Je le vois aussi comme ça. En 2006, j'avais réalisé, sur scène, qu'entre les gros tubes rigolos de l'Affaire Louis Trio comme Chic Planète et mes albums solo il y avait un écart artistique immense. Pour La Maison de Pain d'Épice, je me suis dit qu'il fallait des chansons qui me ramènent un peu vers la scène, me permettent d'y jouer quelques vieux titres plus enlevés de l'Affaire Louis Trio et d'ajouter quelques ballades triées sur le volet pour qu'on sorte de ces concerts plutôt avec le sourire qu'avec un mal de tête. Vous semblez avoir fait la paix avec la période Affaire Louis Trio, notamment après l'album Affaire Classée, et pouvoir d'autant mieux y revenir aujourd'hui...
C'est vrai. Mais il m'a fallu le temps de m'en éloigner. Quand on a commencé à travailler sur mon premier disque solo avec Benjamin Biolay, le but était surtout d'éviter les chansons qui pourraient rappeler de trop près l'univers de l'Affaire Louis Trio. Il fallait vraiment marquer la césure entre Cleet Boris et le nouveau Hubert Mounier qui, à l'époque, était tout chiffonné par cette nouvelle vie, l'arrêt de l'alcool, le divorce, etc. Pour La Maison..., j'ai retrouvé l'énergie que j'avais étant plus jeune. Quand on est dans l'action, on pense que le problème vient de la création, du manque de reconnaissance, alors que derrière, il y a des choses plus lourdes à porter.Ce disque ayant agi comme un travail de reconstruction, l'absence de Benjamin Biolay lors de l'enregistrement en Belgique, épisode douloureux que vous racontez dans la BD, n'a-t-il finalement pas été un mal pour un bien ? L'occasion pour vous d'aller au bout des choses par vous-même ?
Sur le moment, cela a été un peu difficile à vivre, mais le lendemain le magnéto tournait et il fallait bien enregistrer. Quand on fait ce boulot, il faut savoir rebondir. Ça m'a obligé à prendre mes responsabilités, comme à l'époque du groupe. Et puis j'ai un certain savoir-faire et un peu d'expérience. Après tout, quand j'ai commencé à faire des disques, Benjamin était encore à l'école primaire (rires).Après coup, ne vous êtes-vous pas dit que sa défection était peut-être préméditée ?
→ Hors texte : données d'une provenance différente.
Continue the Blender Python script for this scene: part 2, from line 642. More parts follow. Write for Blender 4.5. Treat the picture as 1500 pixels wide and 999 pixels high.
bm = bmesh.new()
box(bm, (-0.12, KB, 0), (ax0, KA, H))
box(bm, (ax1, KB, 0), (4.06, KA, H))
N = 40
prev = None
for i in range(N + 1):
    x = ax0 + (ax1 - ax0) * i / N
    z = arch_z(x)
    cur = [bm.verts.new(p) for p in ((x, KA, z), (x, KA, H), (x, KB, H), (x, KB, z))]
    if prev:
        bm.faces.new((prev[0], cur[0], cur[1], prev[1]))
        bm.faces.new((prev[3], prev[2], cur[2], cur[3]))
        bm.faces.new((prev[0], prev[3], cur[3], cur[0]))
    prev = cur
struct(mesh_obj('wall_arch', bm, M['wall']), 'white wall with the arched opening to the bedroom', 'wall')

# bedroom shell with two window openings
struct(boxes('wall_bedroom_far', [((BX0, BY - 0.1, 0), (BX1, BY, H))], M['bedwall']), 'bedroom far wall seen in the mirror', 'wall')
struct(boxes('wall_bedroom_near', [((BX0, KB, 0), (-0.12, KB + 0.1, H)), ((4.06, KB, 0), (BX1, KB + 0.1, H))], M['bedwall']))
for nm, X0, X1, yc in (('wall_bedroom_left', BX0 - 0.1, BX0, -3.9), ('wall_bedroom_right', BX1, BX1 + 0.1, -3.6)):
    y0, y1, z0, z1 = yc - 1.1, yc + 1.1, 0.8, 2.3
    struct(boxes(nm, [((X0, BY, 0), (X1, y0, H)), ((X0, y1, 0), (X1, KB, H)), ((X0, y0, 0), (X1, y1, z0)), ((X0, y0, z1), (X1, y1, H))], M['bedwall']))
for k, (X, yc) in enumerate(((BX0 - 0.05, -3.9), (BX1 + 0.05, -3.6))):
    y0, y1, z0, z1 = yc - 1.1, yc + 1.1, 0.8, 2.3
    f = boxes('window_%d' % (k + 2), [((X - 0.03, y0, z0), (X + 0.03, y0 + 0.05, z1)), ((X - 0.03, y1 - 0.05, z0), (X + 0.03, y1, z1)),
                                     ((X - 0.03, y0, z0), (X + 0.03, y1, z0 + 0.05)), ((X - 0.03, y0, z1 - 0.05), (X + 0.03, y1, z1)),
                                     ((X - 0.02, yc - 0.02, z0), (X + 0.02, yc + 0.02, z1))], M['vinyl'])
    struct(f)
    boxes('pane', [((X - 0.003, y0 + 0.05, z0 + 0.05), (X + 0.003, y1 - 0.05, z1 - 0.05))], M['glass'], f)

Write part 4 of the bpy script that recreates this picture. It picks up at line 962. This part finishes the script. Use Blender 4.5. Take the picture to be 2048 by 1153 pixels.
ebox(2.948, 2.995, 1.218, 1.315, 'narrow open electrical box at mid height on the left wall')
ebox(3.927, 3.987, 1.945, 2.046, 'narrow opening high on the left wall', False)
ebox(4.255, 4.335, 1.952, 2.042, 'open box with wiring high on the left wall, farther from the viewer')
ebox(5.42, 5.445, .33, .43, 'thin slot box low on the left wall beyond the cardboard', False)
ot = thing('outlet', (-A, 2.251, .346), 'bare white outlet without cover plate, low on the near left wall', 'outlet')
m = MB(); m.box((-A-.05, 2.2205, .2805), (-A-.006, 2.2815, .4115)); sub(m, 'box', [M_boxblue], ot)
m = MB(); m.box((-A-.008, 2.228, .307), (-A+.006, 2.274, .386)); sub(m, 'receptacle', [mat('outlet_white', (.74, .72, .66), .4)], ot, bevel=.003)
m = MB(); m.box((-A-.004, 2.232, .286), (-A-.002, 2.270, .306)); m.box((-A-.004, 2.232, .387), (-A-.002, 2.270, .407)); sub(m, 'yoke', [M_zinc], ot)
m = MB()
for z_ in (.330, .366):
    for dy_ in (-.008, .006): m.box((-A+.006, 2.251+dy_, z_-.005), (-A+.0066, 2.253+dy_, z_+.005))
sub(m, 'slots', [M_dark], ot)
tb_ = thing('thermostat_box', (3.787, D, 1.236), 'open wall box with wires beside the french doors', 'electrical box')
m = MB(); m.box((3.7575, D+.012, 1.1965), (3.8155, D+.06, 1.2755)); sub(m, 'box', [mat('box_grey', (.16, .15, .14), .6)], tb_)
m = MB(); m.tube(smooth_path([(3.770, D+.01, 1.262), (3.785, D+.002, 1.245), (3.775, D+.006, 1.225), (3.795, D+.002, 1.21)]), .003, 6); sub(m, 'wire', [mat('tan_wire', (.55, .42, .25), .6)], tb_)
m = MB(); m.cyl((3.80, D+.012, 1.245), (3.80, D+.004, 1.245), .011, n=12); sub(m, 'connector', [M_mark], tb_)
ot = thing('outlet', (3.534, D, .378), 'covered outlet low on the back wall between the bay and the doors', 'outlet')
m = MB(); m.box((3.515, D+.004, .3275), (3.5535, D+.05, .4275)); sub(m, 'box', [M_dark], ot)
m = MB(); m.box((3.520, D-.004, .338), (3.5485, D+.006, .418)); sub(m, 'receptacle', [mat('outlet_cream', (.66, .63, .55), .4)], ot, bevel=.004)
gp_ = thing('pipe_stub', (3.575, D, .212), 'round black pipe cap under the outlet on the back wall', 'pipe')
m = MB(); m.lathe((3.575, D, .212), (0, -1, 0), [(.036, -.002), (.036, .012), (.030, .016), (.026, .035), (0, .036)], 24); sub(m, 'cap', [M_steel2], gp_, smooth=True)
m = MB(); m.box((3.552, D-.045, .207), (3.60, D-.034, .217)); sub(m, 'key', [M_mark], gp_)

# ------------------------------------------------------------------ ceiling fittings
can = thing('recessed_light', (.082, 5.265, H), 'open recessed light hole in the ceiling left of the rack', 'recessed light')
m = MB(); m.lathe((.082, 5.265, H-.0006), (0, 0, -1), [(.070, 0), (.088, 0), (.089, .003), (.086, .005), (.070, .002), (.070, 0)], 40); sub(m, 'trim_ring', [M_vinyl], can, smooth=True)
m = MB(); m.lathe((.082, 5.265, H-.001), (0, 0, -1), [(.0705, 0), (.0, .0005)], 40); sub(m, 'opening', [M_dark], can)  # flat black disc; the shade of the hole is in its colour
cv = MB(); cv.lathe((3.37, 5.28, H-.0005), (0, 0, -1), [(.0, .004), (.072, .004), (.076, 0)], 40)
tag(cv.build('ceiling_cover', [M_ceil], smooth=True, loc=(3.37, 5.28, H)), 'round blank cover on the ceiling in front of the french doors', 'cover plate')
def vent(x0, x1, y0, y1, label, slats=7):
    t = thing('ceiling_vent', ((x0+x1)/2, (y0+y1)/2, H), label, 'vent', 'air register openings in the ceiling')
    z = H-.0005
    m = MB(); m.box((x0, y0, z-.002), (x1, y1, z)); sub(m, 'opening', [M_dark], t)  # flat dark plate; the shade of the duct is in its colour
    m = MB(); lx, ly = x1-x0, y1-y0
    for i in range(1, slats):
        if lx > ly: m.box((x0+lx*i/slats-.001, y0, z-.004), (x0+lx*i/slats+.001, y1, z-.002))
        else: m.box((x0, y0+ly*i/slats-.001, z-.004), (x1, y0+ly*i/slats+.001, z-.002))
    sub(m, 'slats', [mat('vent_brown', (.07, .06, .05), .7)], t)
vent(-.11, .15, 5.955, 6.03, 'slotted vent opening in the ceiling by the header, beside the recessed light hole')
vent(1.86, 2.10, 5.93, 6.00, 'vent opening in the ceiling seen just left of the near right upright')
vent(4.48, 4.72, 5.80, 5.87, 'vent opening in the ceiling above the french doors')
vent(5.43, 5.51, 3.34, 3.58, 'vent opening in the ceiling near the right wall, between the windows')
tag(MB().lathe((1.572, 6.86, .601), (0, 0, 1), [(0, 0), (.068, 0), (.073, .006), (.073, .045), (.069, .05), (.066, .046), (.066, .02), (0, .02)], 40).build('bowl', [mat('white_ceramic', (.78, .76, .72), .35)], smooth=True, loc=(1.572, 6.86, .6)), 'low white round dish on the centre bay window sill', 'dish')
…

Il serait vraiment machiavélique (rires). Mais peut-être que Benjamin a senti dès le début que sur ce disque, j'étais davantage dans mon élément que sur les deux précédents, sur lesquels il était vraiment indispensable. Quand je travaille sur des albums avec des ambiances très nuancées, je ne suis pas forcément le mieux placé pour habiller mes chansons douces, mais sur des chansons plus pop comme ici, je maîtrise davantage. La Maison de Pain d'Épice est la métaphore de la société du spectacle. Les choses ont-elles changé depuis vos débuts ou est-ce votre regard qui a changé ?
J'ai toujours eu beaucoup de recul par rapport à ça. Ce qui a changé, c'est qu'aujourd'hui, les chiffres sont cruciaux. J'ai eu la chance de débarquer avec un groupe de province qui a fait un premier 45 tours qui n'a pas marché puis un second qui a marchotté, et finalement on a pu faire six albums comme ça, parce qu'on nous a laissé le temps. Aujourd'hui, il faut tout de suite que ça vende, que les media soient dessus. Moi je fais partie du décor mais pour les jeunes c'est une lutte beaucoup plus rude qu'il y a vingt ans.